The hard truth is that the horse is already out of the barn
Zuckerberg’s congressional testimony and his and other Facebook executives’ mea culpa media blitz is perhaps the start of taking a hard look at privacy protection, data, and information manipulation online. But there’s a long road ahead — and a lot of what’s already been done is, well, done.
Facebook has admitted the majority of its users’ information has been accessed by third parties, that it scans messages, and that it keeps pretty much all of your data forever. It just announced it found more evidence of Russian troll accounts. Zuckerberg last week said uncovering nefarious content is going to be a “never-ending battle” and that you “never fully solve security.”

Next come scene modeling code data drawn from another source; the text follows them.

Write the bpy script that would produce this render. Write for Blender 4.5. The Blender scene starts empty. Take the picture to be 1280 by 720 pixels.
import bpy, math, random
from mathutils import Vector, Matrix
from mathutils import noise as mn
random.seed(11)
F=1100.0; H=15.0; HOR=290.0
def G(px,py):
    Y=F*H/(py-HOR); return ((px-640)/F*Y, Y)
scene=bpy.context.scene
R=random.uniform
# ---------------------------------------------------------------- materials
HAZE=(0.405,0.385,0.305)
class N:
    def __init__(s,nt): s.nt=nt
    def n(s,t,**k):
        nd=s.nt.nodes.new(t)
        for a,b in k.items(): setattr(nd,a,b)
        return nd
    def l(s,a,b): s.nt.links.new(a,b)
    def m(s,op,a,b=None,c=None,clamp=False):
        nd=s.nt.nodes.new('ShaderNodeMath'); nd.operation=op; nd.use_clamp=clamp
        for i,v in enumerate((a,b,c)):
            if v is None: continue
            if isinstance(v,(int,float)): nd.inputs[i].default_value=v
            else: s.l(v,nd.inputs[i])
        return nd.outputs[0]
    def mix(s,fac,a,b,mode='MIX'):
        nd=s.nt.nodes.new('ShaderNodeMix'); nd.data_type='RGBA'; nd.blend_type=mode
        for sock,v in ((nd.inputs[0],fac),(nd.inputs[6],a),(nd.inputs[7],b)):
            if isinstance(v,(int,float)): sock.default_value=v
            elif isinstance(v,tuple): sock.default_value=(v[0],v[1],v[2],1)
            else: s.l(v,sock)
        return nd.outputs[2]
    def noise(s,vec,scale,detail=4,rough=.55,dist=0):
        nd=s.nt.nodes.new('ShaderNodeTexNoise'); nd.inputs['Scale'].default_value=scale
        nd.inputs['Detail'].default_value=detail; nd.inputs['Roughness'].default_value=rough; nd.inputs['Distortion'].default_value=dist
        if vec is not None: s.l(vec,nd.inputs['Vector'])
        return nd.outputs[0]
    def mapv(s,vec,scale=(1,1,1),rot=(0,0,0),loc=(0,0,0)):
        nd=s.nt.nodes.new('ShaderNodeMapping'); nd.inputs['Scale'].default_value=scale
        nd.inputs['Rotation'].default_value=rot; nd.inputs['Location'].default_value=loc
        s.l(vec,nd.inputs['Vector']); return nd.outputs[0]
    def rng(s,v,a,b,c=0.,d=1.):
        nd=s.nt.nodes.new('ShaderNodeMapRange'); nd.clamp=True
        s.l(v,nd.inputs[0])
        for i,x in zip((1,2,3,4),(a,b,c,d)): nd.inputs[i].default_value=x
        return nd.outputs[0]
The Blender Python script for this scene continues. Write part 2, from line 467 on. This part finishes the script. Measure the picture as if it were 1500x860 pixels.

“I think we will dig through this hole, but it will take a few years,” Zuckerberg recently told Vox’s Ezra Klein. “I wish I could solve all these issues in three months or six months, but I just think the reality is that solving some of these questions is just going to take a longer period of time.”
The issue is, of course, a lot of data is already out there, the 2016 election is already over, and consumers’ trust in Facebook has already been breached.
“There is an element that it’s too little, too late. But we still want Facebook to make some changes, and we will ask Zuckerberg some questions about what changes he’s making. But we also have to realize that a lot of this information is already out there, and so that has to be thought about, in terms of regulation and legislation — what do we do going forward, but also what do we do for the stuff that’s out there?” Rep. Pallone said. “I don’t know that there’s an easy answer out there.”